●コスモポリタンズ
●サマセット・モーム 著、龍口 直太郎 訳
●ちくま文庫 382ページ
●初版 1994年
1924年から1929年の間にアメリカの雑誌『コスモポリタン』誌に掲載された短編29編が掲載されています。
アメリカの雑誌は、巻頭に物語の冒頭部分と挿絵をカラーで掲載し、「続きは○○○ページを読んでください」というふうに広告の掲載されたページに誘導するという手法を用いることが多いそうです。
冒頭の部分だけ読んで、忘れられてしまう可能性が高く、作家としてはあまり喜ばしい手法ではないそうです。
そこで、モーム先生の場合は特別に、巻頭のカラーページに物語の全篇を掲載することが許されたようです。
ただし、挿絵とあわせて見開き2ページというのが条件で、きわめて少ない文字数で物語を書かねばならなかったそうです。
余分な副詞や形容詞は極限までそぎ落とし、起承転結のあるまとまった面白い物語を書かなければなりません。
この条件はとても厳しかったそうですが、文章を磨く良い鍛錬の場になったとモーム先生はおっしゃっています。
モーム先生曰 く、「私たちは文章にちょっとした調子をそえるという理由で、不必要なことばを書くことがよくある。
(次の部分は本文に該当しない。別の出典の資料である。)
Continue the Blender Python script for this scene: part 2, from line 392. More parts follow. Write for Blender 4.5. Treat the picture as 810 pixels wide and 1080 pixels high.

意味の上では必要のないことばは一語も使わないで文章の調子をとってみることは、なかなかためになる修行であった」と。
こういう説明を聞くと、とても味気ない物語なんじゃないかと思ってしまいますが、そこはモーム先生、技の見せ所とばかり、少ない文字数の中でもとてものびのびと物語を展開してゆきます。
一話が7~14ページ程度に収まっています。
私がもっとも面 白いと感じたのは、「落ち行くさき」という物語です。まるで落語を聴いているような「落ち」に思わずにんまりしてしまいました。
読み終えて思わずにんまりとしてしまう物語りもあれば、見事な「落ち」に「やられた~」と言わしめるもの、ジーンと余韻の残るもの、さまざまな物語があります。
ちょっとした時間のチョイ読みにぴったりなすばらしい短編集です。